Heggie is excited to return to Ohio, where he lived from ages 5 to 16 growing up in the Columbus suburb of Bexley.

“That’s where I started taking piano and composing,” he said. “We moved there from Los Angeles and then we moved back to California when I was 16, but most of my formative experiences as a musician happened when I was growing up in Ohio.”  

Heggie will be fully embedded with BGSU arts students during his residency as he lends his perspective to aspiring performers, composers and creative writers.

“Working with students is very important to me,” he said. “Anything to work with young people who are looking to find their way in this field because I was one of them at one point and always looking for guidance and information about what the next steps might be or how I could broaden my perspective of the world of performance and composition. Any insight I can give back to them, I feel it’s my responsibility. It’s also great fun, and it’s a privilege to do it.”

In his message, Heggie wants to let students know that there isn’t typically a direct path to a music career.  

“It’s a very winding path and it’s going to have a lot of life’s stuff thrown into it,” he said. “To show that, I usually tell my own story because there was a point where I never thought I would have a life in music — that was in my late 20s and early 30s.
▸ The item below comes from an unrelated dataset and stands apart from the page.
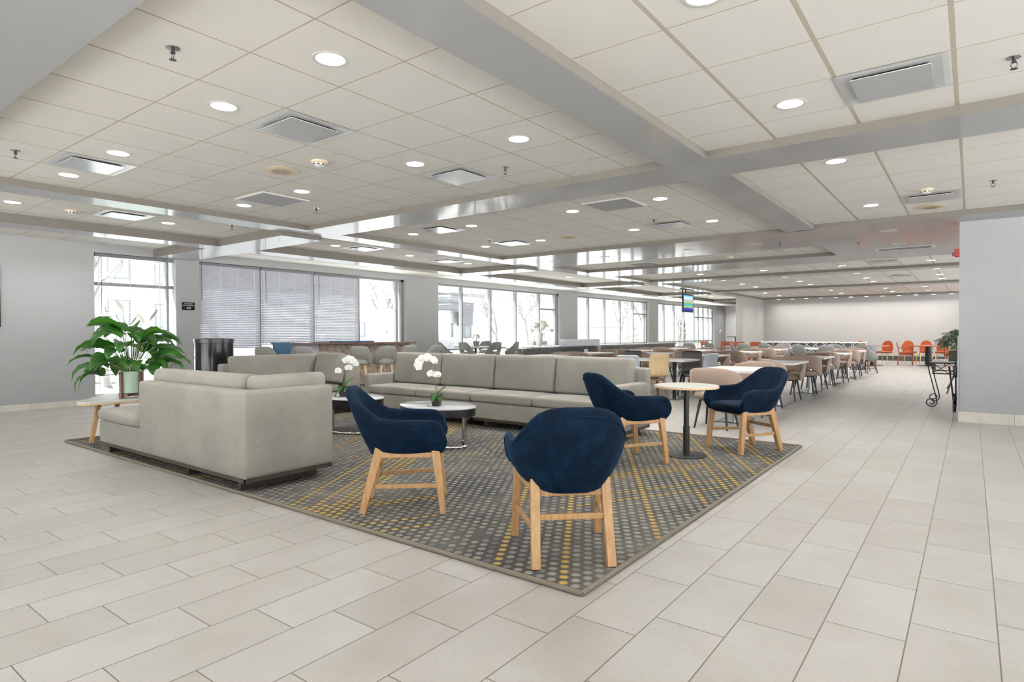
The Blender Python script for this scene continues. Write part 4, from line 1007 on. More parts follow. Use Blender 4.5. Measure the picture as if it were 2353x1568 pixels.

My music career took me by surprise and found me, which was kind of a miracle, but it also involved staying ready and alert and passionate and being tenacious about a dream. If there are any words I can give to inspire them, that it’s not always going to be this easy but you will find a life associated with music if that’s what you really want.

“I try to tell the journey and be very honest about it and the problems that happened along the way and the obstacles that there were to overcome, and also the great heroes and mentors I encountered along the way. There are always heroes and mentors along the way, it’s just that you have to be able to recognize them because they turn up in surprising places. Anything I can do to along those lines, because that’s sort of life information and how people get their life and their career going. For 99 percent of the population, it’s not going to go the way you thought it was going to — it’s going to take you in a different direction. But that might not be a bad thing; you just have to be open to it.”  

Heggie will give the series keynote lecture at 8 p.m. Sunday at the Thomas B. and Kathleen M. Donnell Theatre in The Wolfe Center for the Arts. He will give two talks Monday afternoon in the Donnell Theatre and conduct two workshops and a master class Tuesday in the Marjorie E. Conrad, M.D. Choral Room. For times and more information about his talks and workshops, visit the Creative Minds website. All events are free and open to the public.

“I’m excited to meet with the students and work with them,” said Heggie, whose residency is made possible by Mary Cranker and her generous donations to the Edwin H. Simmons Creative Minds Endowment, an annual series intended to elevate the importance of the arts in our everyday lives. “I can give them some insight on something that they could do from a perspective that could make it better or easier or clearer. We’re all looking for clarity and authenticity.

“It’s a real privilege and honor to work with young people when they’re open to the perspective of someone else. And to go back to the state where it all started for me, that will be great fun, too.”